What makes an airliner beginner-friendly in FSX?
People often think the answer is “the smallest jet” or “the one with the least buttons”. That is only part of it. A good beginner airliner in FSX should also:
- Handle predictably during take-off and landing
- Slow down without needing perfect planning
- Have straightforward autopilot logic
- Not overload the simulator or your PC
- Let you recover from small mistakes
The default 737 checks those boxes better than the others built into FSX.
A sensible progression after the 737
Once the 737 feels easy, move up in stages rather than leaping straight to the most complex cockpit you can find.
- Master the 737-800 with hand-flown departures, standard descents and ILS arrivals.
- Try the A321 if you want to compare Boeing and Airbus-style layouts in FSX.
- Move to the 747-400 when you are comfortable with heavier, faster aircraft and earlier descent planning.
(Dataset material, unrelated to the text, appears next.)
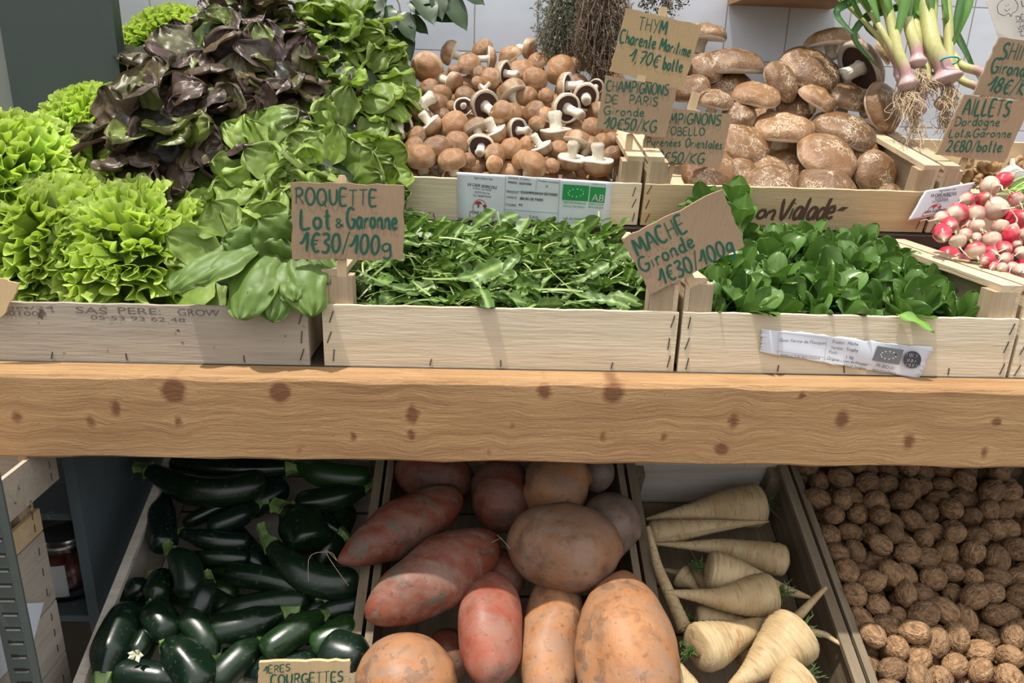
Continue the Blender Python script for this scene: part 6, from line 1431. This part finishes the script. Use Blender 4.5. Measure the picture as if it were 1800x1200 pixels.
def line_px(mb, a, b, P0, nn, off, w=.9):
    a, b = np.array(a, float), np.array(b, float); d = (b - a) / np.linalg.norm(b - a); s = np.array([-d[1], d[0]]) * w / 2; shape_px(mb, [a + s, b + s, b - s, a - s], P0, nn, off)
def cave_label(Mp, P0, nn, label, seed, full=True, quad=None):
    """Mp maps reference pixels of the first label to this one"""
    r = paper([Mp(*q) for q in (quad or [(803,302),(1077,320),(1069,404),(805,386)])], P0, nn, label, wav=.0006, seed=seed); O = .0016
    g = {k: MB() for k in ('t', 'g', 'r', 'w', 'l')}
    def tx(k, s, a, b, h, bold=False, oo=O): printed(g[k], s, Mp(*a), Mp(*b), h, P0, nn, oo, bold)
    tx('t', 'Agriculteur bio', (833,313), (866,316), 4); tx('t', 'LA CAVE AGRICOLE', (822,325), (873,332), 5.5, True); tx('t', '6 Rue Corneille', (832,331), (864,335), 3.6); tx('t', '33270 Floirac', (834,338), (861,341), 3.6); tx('t', 'Tel. 0608970520', (831,344), (863,347), 3.6)
    # mushroom mark in an arched frame
    arch = [(826,381), (826,371), (832,370)] + [(843 - 11.5 * math.cos(a), 364 - 14 * math.sin(a)) for a in np.linspace(.2, 2.9, 12)] + [(855,371), (870,371), (870,381), (826,381)]
    for p, q in zip(arch, arch[1:]): line_px(g['r'], Mp(*p), Mp(*q), P0, nn, O, 1.0)
    for cx, cy, s in ((841, 358, 6), (852, 362, 4)):
        shape_px(g['r'], [Mp(cx + s * math.cos(a), cy - s * .9 * math.sin(a)) for a in np.linspace(0, math.pi, 10)], P0, nn, O); shape_px(g['t'], [Mp(cx - 1.3, cy), Mp(cx + 1.3, cy), Mp(cx + 1.2, cy + s), Mp(cx - 1.2, cy + s)], P0, nn, O)
    tx('t', 'CAVE AGRICOLE', (829,374), (868,378), 5, True)
    if full:
        for p, q in (((889,308),(886,391)), ((889,334),(981,341)), ((889,309),(985,316)), ((944,312),(942,333)), ((886,367),(980,374)), ((984,315),(980,396))): line_px(g['l'], Mp(*p), Mp(*q), P0, nn, O, .7)
        tx('t', 'ORIGINE : FLOIRAC', (893,313), (932,317), 3.8); tx('t', 'FRANCE - AQUITAINE', (893,321), (934,325), 4, True); tx('t', 'Produit normalisé', (946,318), (982,322), 3.6); tx('t', 'II', (959,328), (962,329), 4)
        tx('t', 'PRODUIT', (891,338), (911,340), 4); tx('t', 'CHAMPIGNON DE PARIS', (915,339), (979,344), 5, True); tx('t', 'VARIETE', (890,347), (908,349), 4); tx('t', 'BRUN DE PARIS', (914,350), (954,353), 5, True)
        tx('t', 'CALIBRE', (889,360), (907,362), 4); tx('t', 'M', (912,361), (917,362), 4.5, True); tx('t', 'Masse nette', (888,380), (915,382), 4); tx('t', '2 KG', (930,382), (945,384), 5); tx('t', 'issu de l\'Agriculture Biologique', (990,384), (1062,388), 3.6)
        shape_px(g['g'], [Mp(990,323), Mp(1036,326), Mp(1033,353), Mp(988,350)], P0, nn, O); shape_px(g['g'], [Mp(1038,327), Mp(1065,329), Mp(1062,356), Mp(1035,354)], P0, nn, O)
        for k in range(12):
            t = k / 11 * 6.283; px_, py_ = 1012 + 13 * math.cos(t) + 3 * math.sin(t), 338 + 6.5 * math.sin(t) - 2 * math.cos(t); shape_px(g['w'], [Mp(px_ + 1.1 * math.cos(a), py_ + 1.1 * math.sin(a)) for a in np.linspace(0, 5.65, 9)], P0, nn, O + .0003)
        tx('w', 'AB', (1039,352), (1060,354), 13, True, O + .0003)
        tx('g', 'CERTIFIÉ', (1040,324), (1064,326), 3); tx('g', 'CERTIFIE FR-BIO-01', (989,356), (1029,359), 3.4); tx('g', 'AGRICULTURE FRANCE', (989,362), (1027,365), 3); tx('g', 'AGRICULTURE', (1034,359), (1061,361), 3.4); tx('g', 'BIOLOGIQUE', (1034,364), (1060,366), 3.2)
    for k, m_, nm in (('t', M_TXT, 'printed_text'), ('g', M_GRN, 'green_marks'), ('r', M_LRED, 'mushroom_mark'), ('w', M_LWH, 'white_marks'), ('l', M_LINE, 'table_lines')):
        if g[k].V: g[k].obj(nm, m_, r)
    return r
cave_label(lambda x, y: (x, y), Pp, n2, 'white printed label on the button mushroom crate, green organic marks at its right', 1)
# second, creased one hanging at the right (plane in front of the ginger crate)
def Mp2(x, y):                              # affine map of the label's left part onto its tilted twin
    u, v = (x - 803) / 100.0, (y - 302) / 85.0; return 1626 + u * 92 - v * 30 + 0, 335 - u * 16 + v * 52 + 8 * 0
Pg = at_y(1640, 380, .885); cave_label(Mp2, Pg, NF, 'creased white printed label hanging beside the radishes', 2, full=False, quad=[(803,302),(899,302),(899,387),(803,387)])
# the crumpled label of the lamb's lettuce crate
ml = paper([(1338,576),(1638,610),(1612,664),(1336,618)], P0, NF, "crumpled white label on the front of the lamb's lettuce crate", wav=.0035, seed=5, rag=.0011, n=22); g = {k: MB() for k in 'tglwb'}; O = .0046
for tx, a, b, h in (('Gaec Ferme de Flouquet', (1367,597), (1448,603), 6), ('AGRICULTURE BIOLOGIQUE', (1368,623), (1437,629), 5), ('Produit : Mâche', (1459,600), (1504,605), 6), ('Variété : Trophy', (1456,610), (1504,616), 6), ('Poids :', (1453,618), (1470,620), 6), ('1 kg', (1483,627), (1496,628), 6),
                   ('Origine :', (1449,628), (1474,633), 6), ('Lieu dit Flouquet', (1479,633), (1520,640), 5), ('33124 Savignac', (1478,640), (1518,647), 5), ('FR-BIO-01', (1535,641), (1566,647), 6), ('Agriculture France', (1528,648), (1570,655), 5)):
    printed(g['t'], tx, a, b, h, P0, NF, O)
for p, q in (((1366,582),(1363,629)), ((1366,582),(1450,592)), ((1362,614),(1446,625)), ((1450,592),(1444,638)), ((1444,628),(1530,638))): line_px(g['l'], p, q, P0, NF, O, .7)
shape_px(g['g'], [(1538,605), (1584,612), (1576,638), (1529,630)], P0, NF, O)
for k in range(12):
    t = k / 11 * 6.283; px_, py_ = 1557 + 13 * math.cos(t) + 3 * math.sin(t), 621 + 6.5 * math.sin(t) - 1 * math.cos(t); shape_px(g['w'], [(px_ + 1.2 * math.cos(a), py_ + 1.2 * math.sin(a)) for a in np.linspace(0, 5.65, 9)], P0, NF, O + .0003)
shape_px(g['b'], [(1599 + 15.5 * math.cos(a), 629 + 15 * math.sin(a)) for a in np.linspace(0, 6.1, 26)], P0, NF, O)
for tx, a, b, h in (('BIO', (1588,624), (1606,626), 8), ('SUD', (1587,633), (1603,635), 7), ('OUEST', (1586,641), (1612,644), 7)): printed(g['w'], tx, a, b, h, P0, NF, O + .0003, True)
for k, m_, nm in (('t', M_TXT, 'printed_text'), ('g', M_GRY, 'grey_mark'), ('l', M_LINE, 'table_lines'), ('b', M_TXT, 'round_mark'), ('w', M_LWH, 'white_marks')): g[k].obj(nm, m_, ml)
- Add complexity later with more advanced airliners once your flying skills are ahead of your systems workload.
Our bottom line
If you want one clean answer, it is the default Boeing 737-800. It is the best beginner airliner in FSX because it is easy enough to learn, realistic enough to build proper habits, and capable enough to carry you from basic jet handling to proper instrument approaches. Start there, get comfortable, and then branch out.